Fidelity New Markets Income (FNMIX): Manager John Carlson has owned as much as a low-teens stake in emerging-markets local-currency debt in the past, but hard-currency sovereign bonds remain this fund's bread and butter. That focus dates back to Carlson's 1995 start on this fund and goes against the recent proliferation of local-currency funds, which provide diversification away from the U.S. dollar. That said, the fund does court other risks. Carlson is willing to take on plenty of credit exposure if he thinks the price is right, for example.
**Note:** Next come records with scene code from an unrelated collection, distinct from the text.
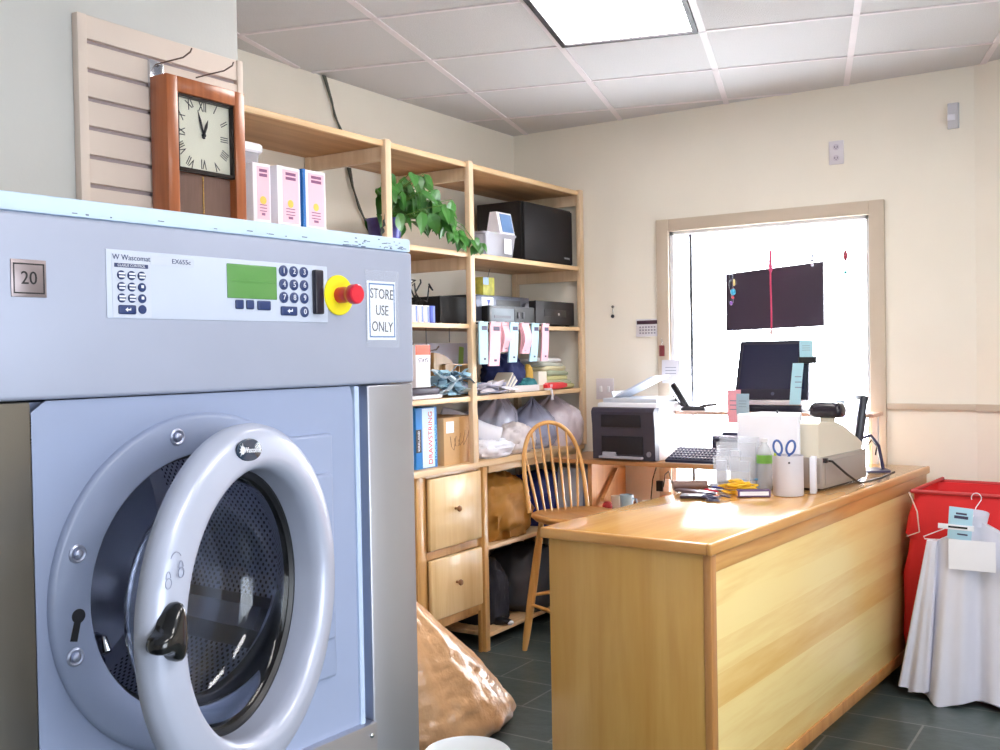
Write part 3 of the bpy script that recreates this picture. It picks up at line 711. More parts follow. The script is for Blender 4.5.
# speaker
sp = thing('loudspeaker', (-3.12, 5.155, Z2), 'large black loudspeaker box at right end of the second shelf', 'speaker')
mb = MB(); mb.box(-.16, .135, -.285, .285, 0, .335, .006); build(mb, 'speaker_cabinet', mat('black_vinyl', (20, 19, 22), .5), sp, True)
mb = MB(); mb.box(.135, .150, -.275, .275, .01, .325, .008, 3); gl = build(mb, 'grille', mat('black_cloth', (26, 23, 26), .8, bump=.3, bscale=600), sp, True)
mb = MB(); letter(mb, 'YAMAHA', .016, T(.151, .20, .045) @ FX); build(mb, 'badge_lettering', mat('silver_print', (190, 190, 196), .4), gl, True)
# container with triangular card
ct = thing('card_holder', (-3.0, 4.60, Z2), 'small clear plastic tub with a tented blue and white card on top', 'container')
mb = MB(); mb.loft([[(x, y, z) for x, y in rrect(.055 * k, .155 * k, .015)] for z, k in ((0, .85), (.11, .98), (.115, 1.04), (.125, 1.04))]); build(mb, 'clear_tub', M_frost, ct, True)
mb = MB(); mb.loft([[(-.045, y, .126), (.045, y, .126), (.02, y, .245), (-.02, y, .245)] for y in (.01, .155)]); cd = build(mb, 'tented_card', M_boxw, ct, True)
mb = MB(); mb.quad((.0445, .035, .138), (.0445, .145, .138), (.0215, .145, .238), (.0215, .035, .238)); mb.M = T(.0008, 0, .0004)
mb2 = MB(); mb2.loft([[(.0440, .035, .138), (.0440, .145, .138), (.0232, .145, .236), (.0232, .035, .236)], [(.0458, .035, .1385), (.0458, .145, .1385), (.0250, .145, .2365), (.0250, .035, .2365)]]); build(mb2, 'card_print', mat('blue_print', (104, 140, 190), .5), cd, True)
mb = MB(); mb.box(.0555, .0565, .03, .10, .02, .10); build(mb, 'paper_label', M_wl, ct, True)

# electronics on the third shelf
Z3 = 1.582
def device(name, x1, y0, y1, z0, h, m, label, depth=.3):
    t = thing(name, (x1 - depth / 2, (y0 + y1) / 2, z0), label, 'stereo component')
    a, b = depth / 2, (y1 - y0) / 2
    mb = MB(); mb.box(-a, a - .012, -b, b, .008, h, .003); build(mb, 'casing', mat('device_black', (14, 14, 17), .6), t, True)
    mb = MB(); mb.box(a - .012, a, -b - .002, b + .002, .008, h + .001, .003); fp = build(mb, 'front_panel', m, t, True)
    for sx in (-a + .03, a - .03):
        for sy in (-b + .03, b - .03):
            mb = MB(); mb.cyl((sx, sy, 0), (sx, sy, .009), .012, seg=12); build(mb, 'foot', M_black, t, True)
    return t, fp, a, b
M_fp = mat('gunmetal_face', (78, 82, 96), .3, .5)
t, fp, a, b = device('stereo_receiver', -2.985, 4.37, 4.94, Z3, .155, M_fp, 'wide grey stereo receiver with a round volume knob and sticker, under a small box')
mb = MB(); mb.lathe([(.026, 0), (.026, .012), (.022, .018), (0, .019)], (a, .235, .10), (1, 0, 0), 28); build(mb, 'knob', mat('knob_grey', (96, 96, 104), .3, .6), fp, True)
mb = MB(); mb.box(a, a + .001, -.19, -.08, .09, .145); build(mb, 'sticker', M_wl, fp, True)
mb = MB(); mb.prism([(0, -.02), (.018, .015), (-.018, .015)], .0006, T(a + .001, -.125, .118) @ FX); build(mb, 'sticker_print', mat('badge_blue', (70, 92, 190), .5), fp, True)
mb = MB(); mb.box(a, a + .001, -.05, .19, .105, .135); build(mb, 'display_window', M_black, fp, True)
t, fp, a, b = device('tape_deck', -2.93, 4.455, 4.90, Z3, .098, mat('silver_face', (96, 102, 108), .4, .4), 'slim silver-faced deck in front of the receiver with black surround', .05)
mb = MB(); mb.box(a, a + .002, -b, b, .008, .018); mb.box(a, a + .002, -b, b, .086, .098); mb.box(a, a + .002, -b, -b + .016, .01, .095); mb.box(a, a + .002, .02, b, .018, .086); build(mb, 'dark_surround', M_black, fp, True)
for y in (.055, .105):
    mb = MB(); mb.box(a + .002, a + .007, y - .012, y + .012, .035, .07, .003); build(mb, 'button', M_dark, fp, True)
mb = MB(); mb.box(a + .001, a + .002, -.18, -.02, .034, .048); build(mb, 'dark_stripe', M_dark, fp, True)
t, fp, a, b = device('disc_player', -2.955, 4.965, 5.405, Z3, .142, mat('charcoal_face', (34, 31, 35), .5), 'dark charcoal disc player at right end of the third shelf')
mb = MB(); mb.box(a, a + .003, -.13, .12, .055, .095, .001); build(mb, 'disc_tray', mat('tray_dark', (30, 28, 32), .3), fp, True)
mb = MB(); mb.cyl((a + .003, .03, .07), (a + .006, .03, .07), .007, seg=14); build(mb, 'indicator', mat('pale_dot', (220, 210, 210), .3), fp, True)
t, fp, a, b = device('router_box', -2.975, 4.085, 4.31, Z3 + .0, .135, mat('matt_black', (13, 13, 16), .8), 'matt black box among cables behind the shelf post', .2)
t['category'] = 'electronics box'
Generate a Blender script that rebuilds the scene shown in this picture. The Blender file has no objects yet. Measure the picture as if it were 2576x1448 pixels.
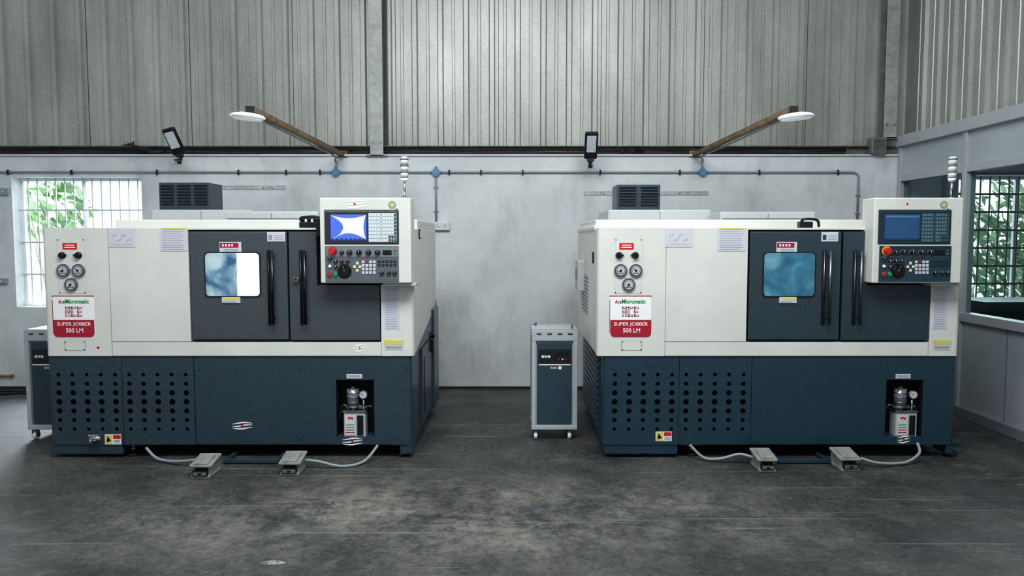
import bpy, bmesh, math, random
from mathutils import Vector, Matrix
random.seed(7)
sc = bpy.context.scene
try:
    sc.view_settings.view_transform = 'Standard'
    sc.view_settings.look = 'Medium High Contrast'
except Exception:
    pass
FPX = 1860.0; CH = 1.6; TH = math.atan(124/1860.0)
CT, ST = math.cos(TH), math.sin(TH)

def P(px, py, d):
    a = (px-1288)/FPX; b = (724-py)/FPX
    t = d/(CT+b*ST)
    return a*t, CH+t*(-ST+b*CT)
def R(px0, py0, px1, py1, d):
    ym = (py0+py1)/2
    return P(px0, ym, d)[0], P(px1, ym, d)[0], P(px0, py1, d)[1], P(px0, py0, d)[1]

# ------------------------------------------------------------------ materials
def lin(c):
    r = []
    for x in c:
        x = x/255.0
        r.append(x/12.92 if x <= 0.04045 else ((x+0.055)/1.055)**2.4)
    return (r[0], r[1], r[2], 1.0)
MC = {}
def mat(name, col, rough=0.5, metal=0.0, var=0.0, vscale=4.0, bump=0.0, bscale=200.0, emit=None, es=0.0, col2=None, spec=0.5, stretch=None, coat=0.0):
    if name in MC: return MC[name]
    m = bpy.data.materials.new(name); m.use_nodes = True
    nt = m.node_tree; b = nt.nodes['Principled BSDF']
    b.inputs['Base Color'].default_value = lin(col)
    b.inputs['Roughness'].default_value = rough
    b.inputs['Metallic'].default_value = metal
    b.inputs['Specular IOR Level'].default_value = spec
    b.inputs['Coat Weight'].default_value = coat
    b.inputs['Coat Roughness'].default_value = 0.25
    tc = nt.nodes.new('ShaderNodeTexCoord')
    if var > 0 or col2:
        mp = nt.nodes.new('ShaderNodeMapping')
        if stretch: mp.inputs['Scale'].default_value = stretch
        nt.links.new(tc.outputs['Object'], mp.inputs['Vector'])
        n = nt.nodes.new('ShaderNodeTexNoise'); n.inputs['Scale'].default_value = vscale
        n.inputs['Detail'].default_value = 8; n.inputs['Roughness'].default_value = 0.65
        nt.links.new(mp.outputs['Vector'], n.inputs['Vector'])
        cr = nt.nodes.new('ShaderNodeValToRGB')
        cr.color_ramp.elements[0].position = 0.3; cr.color_ramp.elements[1].position = 0.7
        c2 = col2 if col2 else tuple(max(0, x*(1-var)) for x in col)
        cr.color_ramp.elements[0].color = lin(c2); cr.color_ramp.elements[1].color = lin(col)
        nt.links.new(n.outputs['Fac'], cr.inputs['Fac'])
        nt.links.new(cr.outputs['Color'], b.inputs['Base Color'])
    if bump > 0:
        n2 = nt.nodes.new('ShaderNodeTexNoise'); n2.inputs['Scale'].default_value = bscale
        n2.inputs['Detail'].default_value = 3
        nt.links.new(tc.outputs['Object'], n2.inputs['Vector'])
        bp = nt.nodes.new('ShaderNodeBump'); bp.inputs['Strength'].default_value = bump
        bp.inputs['Distance'].default_value = 0.004
        nt.links.new(n2.outputs['Fac'], bp.inputs['Height'])
        nt.links.new(bp.outputs['Normal'], b.inputs['Normal'])
    if emit:
        b.inputs['Emission Color'].default_value = lin(emit); b.inputs['Emission Strength'].default_value = es
    MC[name] = m
    return m

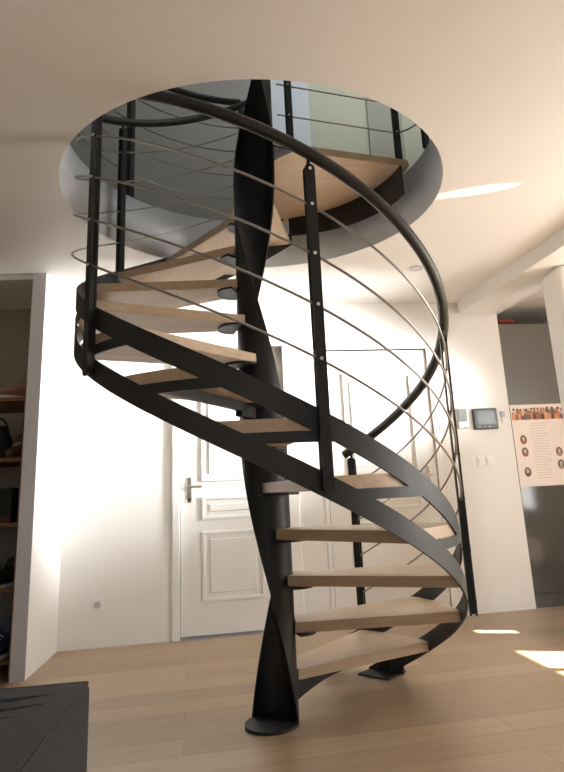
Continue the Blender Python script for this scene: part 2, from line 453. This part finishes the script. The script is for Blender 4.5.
# balusters: a pair of flat bars bolted through the bands
def flat_bar(bm, r, ph, z0, z1, w=.036, t=.006):
    rings = []
    c, s = cos(ph), sin(ph); n = 6
    prof = []
    for i in range(n+1): a = pi*i/n; prof.append((w/2*cos(a), z1-w/2+w/2*sin(a)))
    for i in range(n+1): a = pi+pi*i/n; prof.append((w/2*cos(a), z0+w/2+w/2*sin(a)))
    A = [bm.verts.new(((r-t/2)*c - x*s, (r-t/2)*s + x*c, z)) for x, z in prof]
    B = [bm.verts.new(((r+t/2)*c - x*s, (r+t/2)*s + x*c, z)) for x, z in prof]
    m = len(prof); bm.faces.new(A); bm.faces.new(B[::-1])
    for i in range(m): bm.faces.new((A[i], A[(i+1) % m], B[(i+1) % m], B[i]))
CAB = (.437, .621, .802, .984)
def baluster(ph, name='baluster', z0=None, top=1.140):
    zl = zlow(ph); z0 = zl+.012 if z0 is None else z0; zt = zl+top
    b = BM(); flat_bar(b, .8375, ph, z0, zt); o = obj(name, b, 'black', st)
    b = BM(); flat_bar(b, .8145, ph, z0, zt); obj('inner_bar', b, 'black', o)
    b = BM(); box(b, pol(.826, ph, (z0+zl+.44)/2), (.0168, .030, zl+.42-z0), ph); obj('spacer', b, 'black', o)
    # pin up to the handrail
    b = BM(); tube(b, [pol(.826, ph, zt-.02), pol(.826, ph, zt+.01), pol(.832, ph, zl+ZR-ZL-.018)], .007, 10)
    tube(b, [pol(.809, ph, zt-.02), pol(.843, ph, zt-.02)], .008, 10)
    obj('rail_pin', b, 'black', o, smooth=True)
    for c in (.04, .235)+CAB+(top-.02,):
        if zl+c < z0: continue
        b = BM(); tube(b, [pol(.840, ph, zl+c), pol(.8435, ph, zl+c)], [.0075, .006], 12); 
        tube(b, [pol(.803 if c < .3 else .816, ph, zl+c), pol(.836, ph, zl+c)], .005, 10)
        obj('bolt', b, 'bolt' if c in CAB or c > 1 else 'black', o, smooth=True)
for ph in (-11, -76.5, -138.4, -207.3, -265.): baluster(RAD(ph), z0=zlow(RAD(ph))+(-.018 if ph == -11 else .014))
baluster(RAD(54.25), 'newel_post', z0=.10)

def helix(r, z0, p0, p1, n): return [pol(r, p0+(p1-p0)*i/n, z0 - S*(p0+(p1-p0)*i/n)) for i in range(n+1)]
b = BM(); hp = helix(RH_, ZR, RAD(57.5), RAD(-268), 220)
tube(b, hp, .0225, 16); obj('handrail', b, 'rail', st, smooth=True)
for c in CAB:
    b = BM(); tube(b, helix(RP, ZL+c, RAD(54.25), RAD(-268), 200), .0045, 8); obj('railing_rod', b, 'cable', st, smooth=True)

# guard along the open edge of the landing
g = thing('landing_guardrail', 'short black guardrail standing on the landing edge at the top of the stair', 'railing', (.45, .09, HUP))
gp = [(.19, .012), (.785, .172), (.905, .06)]
pdir = math.atan2(.16, .595)
zb = HUP
for i, (x, y) in enumerate(gp):
    b = BM(); box(b, (x, y, zb+.475), (.036, .022, .95), pdir if i < 2 else RAD(30), .003)
    o = obj('post', b, 'black', g)
    for c in (.165, .345, .525, .70, .86):
        b = BM(); yy = y-.012; tube(b, [(x, yy, zb+c), (x, yy-.004, zb+c)], .006, 10); obj('bolt', b, 'bolt', o)
for c in (.165, .345, .525, .70, .86):
    b = BM(); P = [(.13, -.004, zb+c), (.19, .012, zb+c), (.5, .0955, zb+c), (.76, .166, zb+c), (.80, .168, zb+c), (.84, .135, zb+c-.003), (.87, .10, zb+c), (.905, .06, zb+c), (.937, -.05, zb+c)]
    a_ = [-8, -20, -32, -45, -58, -72, -86]
    P += [(HC[0]+.95*cos(RAD(q)), HC[1]+.95*sin(RAD(q)), zb+c) for q in a_]
    tube(b, P, .0045, 8); obj('railing_rod', b, 'cable', g, smooth=True)
b = BM(); tube(b, [(.13, -.004, zb+.97), (.5, .0955, zb+.97), (.765, .167, zb+.97), (.81, .15, zb+.97), (.905, .06, zb+.97)]+[(HC[0]+.95*cos(RAD(q)), HC[1]+.95*sin(RAD(q)), zb+.97) for q in (-8, -20, -32, -45, -58, -72, -86)], .0225, 14); obj('handrail', b, 'rail', g, smooth=True)
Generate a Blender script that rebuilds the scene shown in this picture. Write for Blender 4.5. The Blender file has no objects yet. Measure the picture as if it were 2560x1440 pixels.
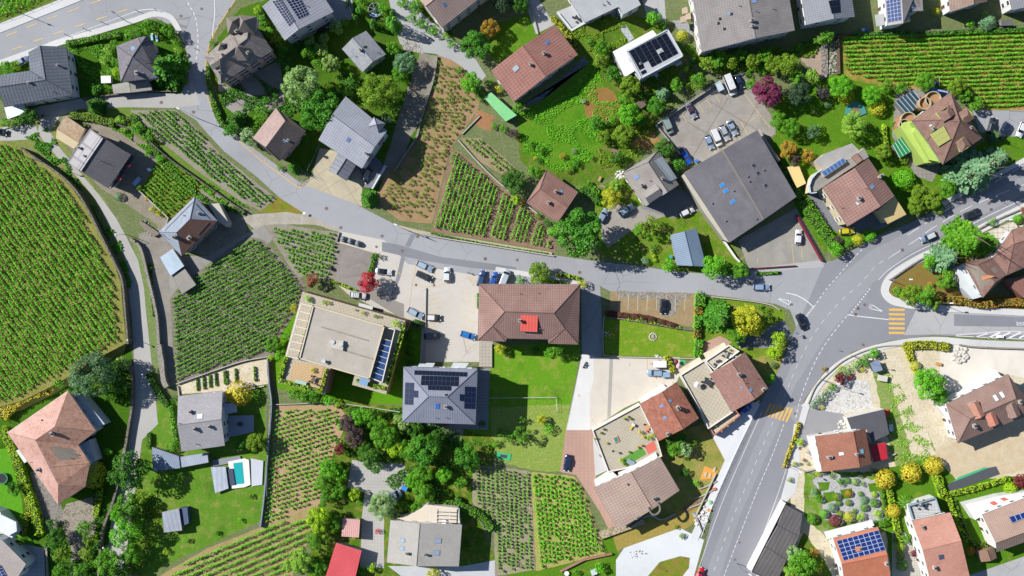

Templeton Global Bond (TPINX): Manager Michael Hasenstab doesn't construct this portfolio with traditional issuance-weighted global-bond benchmarks in mind, which are skewed toward the world's most indebted developed markets. Instead, he and his team aim to identify value among currencies, sovereign credit, and interest rates in countries with healthy or improving fundamentals that they think the market doesn't appreciate. (This fund may carry a sales load.)
Credit-Sensitive Bond Funds
While some funds focus on the yield curve--the correlation between bond maturities and yields--others are more focused on credit quality. Typically, lower-rated bond issuers must pay higher yields in order to attract buyers willing to take on added credit risk. Funds that invest a significant portion of assets in high-yield issues may be found in the high-yield, multisector bond, or nontraditional bond fund categories. A list of our analysts' favorites among this group, which includes the funds below, can be found here.
Loomis Sayles Strategic Income (NEFZX): This fund's managers employ a value-driven, credit-intensive approach and are always on the lookout for securities and currencies they believe are undervalued. With the flexibility to build significant stakes in junk bonds, convertibles, foreign currencies, and even equities, this fund is typically one of the most aggressive offerings in Morningstar's multisector bond category. The fund has a strong long-term performance record, although its penchant for credit and currency risk makes it vulnerable during flights to quality. (This fund may carry a sales load.)
Metropolitan West High Yield Bond (MWHYX): Longtime managers Steve Kane and Laird Landmann make big adjustments to this fund's overall portfolio depending on the current stage of the credit cycle and where they find the best bargains. The team's flexible approach and patience with its positioning hasn't yielded such impressive results over the past few years. But over the long term, the team's smart, valuation-driven moves have resulted in strong results.
Short-Term Bond Funds
For fixed-income investors worried about rising interest rates, a short-term bond fund (or even an ultrashort bond fund) is often seen as a safe haven. Yet, as Christine Benz discusses in this article, some short-term bond funds dip into lower-quality issues in an attempt to boost yields, thus courting credit risk. For a list of our analysts' favorite short-term bond funds, click here. It includes the following.
T. Rowe Price Short-Term Bond (PRWBX): When credit markets take a beating, this fund shines; but it tends to lag peers during credit-fueled rallies. A focus on income leads to a portfolio heavy in investment-grade corporates and securitized products, like mortgage- and asset-backed securities, relative to its benchmark.
Vanguard Short-Term Bond Index (VBISX): This fund attempts to mirror the performance of the Barclays U.S. 1-5 Year Government/Credit Float Adjusted Index, targeting short-term, investment-grade government, corporate, and securitized bonds that are denominated in U.S. dollars and weighting its holdings by float-adjusted market capitalization. As a result of this approach, the portfolio skews heavily toward Treasury bonds, which account for about 70% of the portfolio--much greater than the short-term bond category average.